University Endowments and Drastic Budget Cuts

Brandeis University is the most recent institution of higher education that has announced a major restructuring due to the global financial crisis. Brandeis announced today that they will be closing their art museum and selling their art collection, believed to be worth more than $300 million. Brandeis' actions follow other drastic budget cuts at wealthy schools such as Harvard, Dartmouth, Penn, etc.

Now, everyone certainly understands that these schools with large endowments have suffered large losses in their stock market investments. However, I'm sure many are wondering how and why this is leading to such large budget cuts, given that many still have very large endowments. To answer that, we have to understand how the annual operating budgets for these institutions are set. Basically, each year the universities draw a small percentage (often less than 5%) of their endowments for use in that year's annual operating budget. While this may be a small percentage of the endowment, it's actually a very large number in absolute dollars for a university with a mega-endowment. Therefore, at many endowment-rich institutions, the draw from the endowment represents a very large percentage of the annual operating budget.

At Harvard, for instance, the institution depends on the endowment draw to fund roughly 35% of its annual operating budget. That percentage climbed over recent years, as the endowments at many top institutions grew substantially in value. Thus, when an endowment like this drops by 30-40% due to the stock market crash, then the annual operating budget takes a very, very large hit - perhaps more than 10% in many cases.

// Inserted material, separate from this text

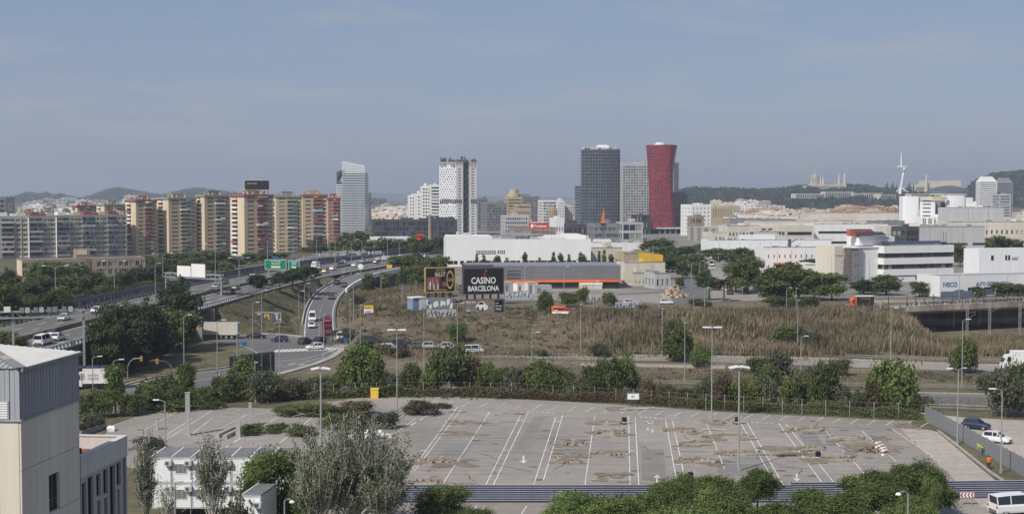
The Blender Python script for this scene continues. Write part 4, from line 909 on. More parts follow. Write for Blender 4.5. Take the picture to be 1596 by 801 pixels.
for i in range(17):
    px = 1376+i*2.9+(.6 if i % 3 else 0); 
    if 1398 < px < 1412: continue
    q = MB(); h = 12+4*(i % 3); q.lathe([(1.3,0),(1.9,h*.3),(1.8,h*.8),(.4,h*1.3)], 6, (0, 0, 0)); o = q.build('cypress_tree', [LEAF['far'][1]], None, (X(px, d), d, Z(302, d)))
    tag(o, 'dark narrow tree in the planted row beside the white communications tower', 'tree', 'row of narrow trees on the hill')
# right: white complex and the two towers at the hill foot
def tower_hotel(name, label, pxl, pxr, yt, d, mt, cap, gm=None, nf=17):
    t, W, D, H = gridded(name, label, pxl, pxr, yt+8, d, 10, mt, nf, 9, .9, .45, 4, 0, gm, par=0); q = MB(); h = (8*d/F)
    q.loft([[(0,0,H),(W,0,H),(W,D,H),(0,D,H)], [(W*.2,2,H+h*.8),(W*.8,2,H+h*.8),(W*.8,D-2,H+h*.8),(W*.2,D-2,H+h*.8)], [(W*.22,2,H+h),(W*.78,2,H+h),(W*.78,D-2,H+h),(W*.22,D-2,H+h)]]); q.build('sloped_roof', [cap], t); return t
tower_hotel('hotel_tower', 'white gridded hotel tower with tapered top at the foot of the hill', 1524.5, 1553, 275, 1900, white, white, GB)
t = tower_hotel('hotel_tower', 'dark grey tower with tapered top at the foot of the hill', 1553.5, 1578, 277, 1920, grey_m, grey_m, [glass_b, glass, grey_d], 19)
gridded('office_block', 'pale blue banded block in front of the dark tapered tower', 1557, 1575, 304, 1700, 20, grey_w, 9, 1, .9, .5, 3, 1, GB, 'office')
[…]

In sum, many higher education institutions, while seemingly not using much of their endowment each year, actually were becoming very dependent on their endowments to fund annual operations. Now, that economic model has come apart at the seams due to the equity market crash.

1 comment:

Bob said...

I understand your point. I would only point out that University endowments are professionally managed and most did not sustain 30%-40% losses in the recent downturn. Harvard, for example, lost about 21% according to published reports, implying a portfolio beta of around .5 or less. Still, Harvard's financial manager is under fire because Harvard did not understand that there was even that much risk in the portfolio.

University endowments, because they are a key source of operating funds, should be conservatively managed. Universities that had losses in their endowments of the same magnitude as the stock market losses were taking far too much risk. We can only hope they will learn from this experience.